Amina Wadud finally stepped forward, dressed in dark purple and looking dignified. I met her two years ago at the progressive Islam conference in Washington, D.C. On Friday she was, as she had been then, precise and careful with her speech; she read mostly from notes but was best when she left them behind and talked directly about gender inequity. She alternatively referred to Allah as he, she, and it, arguing that god cannot be reduced to a gender. Her sermon lasted over an hour, and in that time I was (mostly) able to get used to the glaring presence of the media and concentrate.
Zero-sum game?
Considering the level of press attention, I suppose cynics can't be faulted for viewing the event as a publicity stunt. Asra Nomani has come under especially heavy fire, even among supporters, who accuse her of using the event to promote her latest book. A number of critics, including Aslam Abdullah, have asked if woman-led prayers don't distract from other issues: Iraq, Afghanistan, Palestine, racism, illiteracy, the homeless, the tsunami, anything, to which Sarah Eltantawi responded very frankly with "No, We Don't Have More Important Issues".
The tsunami reference is particularly specious, since MuslimWakeUp! has a special section for tsunami relief with links to 22 organizations where readers can donate. I also feel no particular personal guilt in the face of these charges; I've devoted one week to the issue of woman-led prayer and four years to tutoring children in underfunded schools. The fact that the media finds more interest in the first issue than the second is not my doing. It's also worth noting that, in those four years, I've only had one Muslim co-worker willing to live and work in this neighborhood in spite of the other options available to her (an African-American woman, unveiled natch, that heathen slut). Most of the first-generation Muslim men with letters after their names — that is, those most likely to be the commentators and bloggers I see so upset about this issue — have purchased homes in the suburbs with an eye toward the quality of the school districts their own children will be attending. So forgive me if I find their where-are-your-priorities argument to be a red herring, and not a little hypocritical. Certainly Amina Wadud, whose presence on Friday was the culmination of a life's work toward gender, race, and religious justice, cannot be accused of being a single-issue johnny-come-lately only interested in her fifteen minutes.
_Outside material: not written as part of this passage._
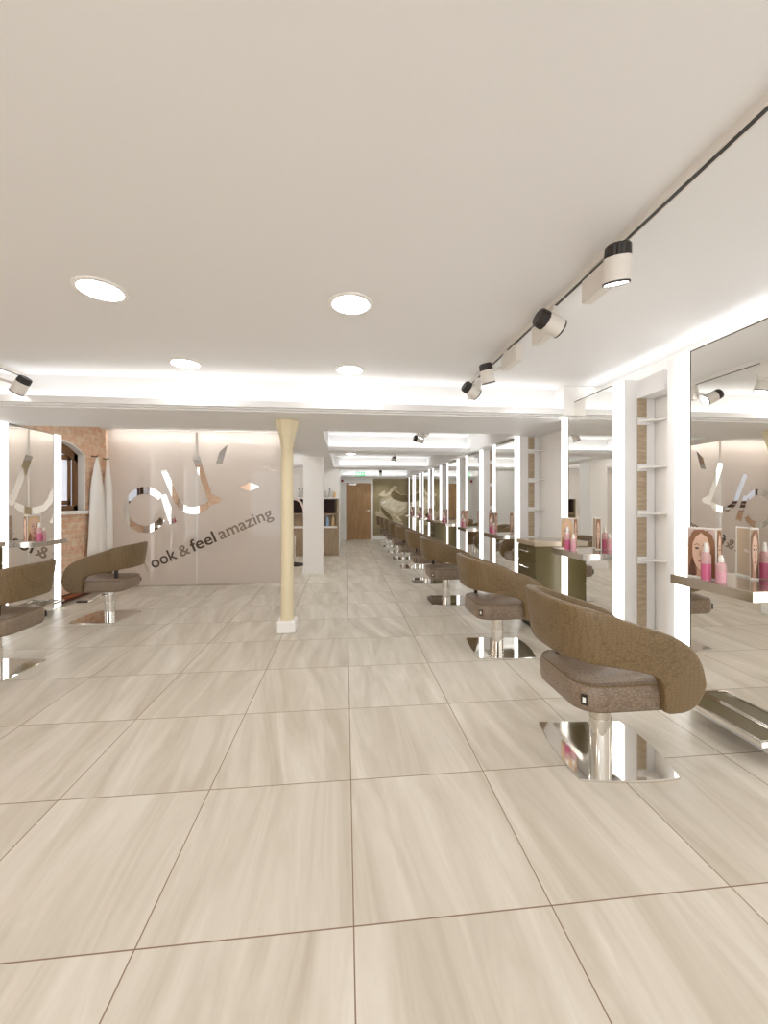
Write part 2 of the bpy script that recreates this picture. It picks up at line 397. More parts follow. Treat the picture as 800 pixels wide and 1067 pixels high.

But this leads me to ask: why is this important to me? I didn't grow up in a majority-Muslim country, wasn't raised by a Muslim family, don't, in general, feel oppressed by Islam, either as a woman or for any other reason. Every mosque I've attended has allowed me to enter through the front door, and I've always felt welcome there, if a bit of a curiosity because of my skin color. I've never been sent to the back of the mosque and I've never been bothered by the presence of children in the women's section — if anything I like that, because I find children are so unwelcome in most public spaces in the U.S. Either way, I don't go to the mosque often enough to see this as a dominant area of concern, at least in my own life, though I recognize why other women see it as a pragmatic priority, all theory and religious justification notwithstanding.
The core issue for me is that I don't like having gender, and thus my humanity, being used as a punching bag for other debates. The argument that if it was good enough for Aisha, it should be good enough for everyone doesn't work for me. Aisha also didn't use a cell phone or a laptop, didn't watch television and didn't fly in airplanes, and yet all these things have been adopted unproblematically by Muslims all over the world. We can accept that slavery is allowed in the Qur'an, but its abolition was clearly the ideal. Why, then, do gender issues alone occupy a hardened space in our historical imagination?
Women's relationship to Islam has changed over the centuries (not always for the better, in spite of our desire to see history as a straightforward march toward "progress"), and of course their status varies according to culture and country. But colonialism left its mark. In most majority-Muslim countries, indigenous laws were stripped away whenever they affected trade, profit, criminal justice and the practice of warfare, but family law remained largely intact, since the position of women had little impact on the colonizers' financial interest in Asia and the Middle East. Over time women's seclusion became associated with the true expression of Islamic identity, while many other practices ascribed to Islam were subsumed or forgotten under the doctrine of necessity. I understand the evolution of this process, but it is inaccurate and not a little bizarre to take the most draconian implementation of so-called "Islamic law" — women under the Taliban, for example — and call that the "authentic," historically accurate role of Muslim women, and assume everyone who argues otherwise is some kind of MTV-addled tool of the decadent West. If anything the opposite is true; Western influence stunted the rich tradition of growth and change within Islam. It is equally misguided to use historical precedent in the absence of all other arguments as a justification for any given practice within Islam; fiqh has evolved precisely to accommodate changing circumstances while staying true to the principles outlined in the Qur'an.
As the khutba finished and the prayer began, the congregants rearranged themselves to accommodate for the space a Muslim prayer requires. Most of the women were on the right, most of the men on the left, though the line between was fuzzy and latecomers like K and myself ended up with whatever space we could find. Hijabman and a couple other men moved into line, and I tried to find space behind them, closer to the women, but that would have landed us in the press pool. So we stepped forward into the space available. We made space for another woman to move between us, which effectively placed Hijabman in the woman's section and K and I in the men's section. Hijabman shrugged and I shrugged back; the woman between us smiled and shrugged at both of us. It was a casual, forgettable moment completely devoid of the obsession over fitnah, chaos, the mathematical computation of sin, the stirring of desire, and all the other prurient fixations shared by both the mullahs and the Western media whenever "gender" and "Islam" appear in the same sentence. We were just four people, two women a man and a child, lined up to pray behind a Qur'anic scholar we respected.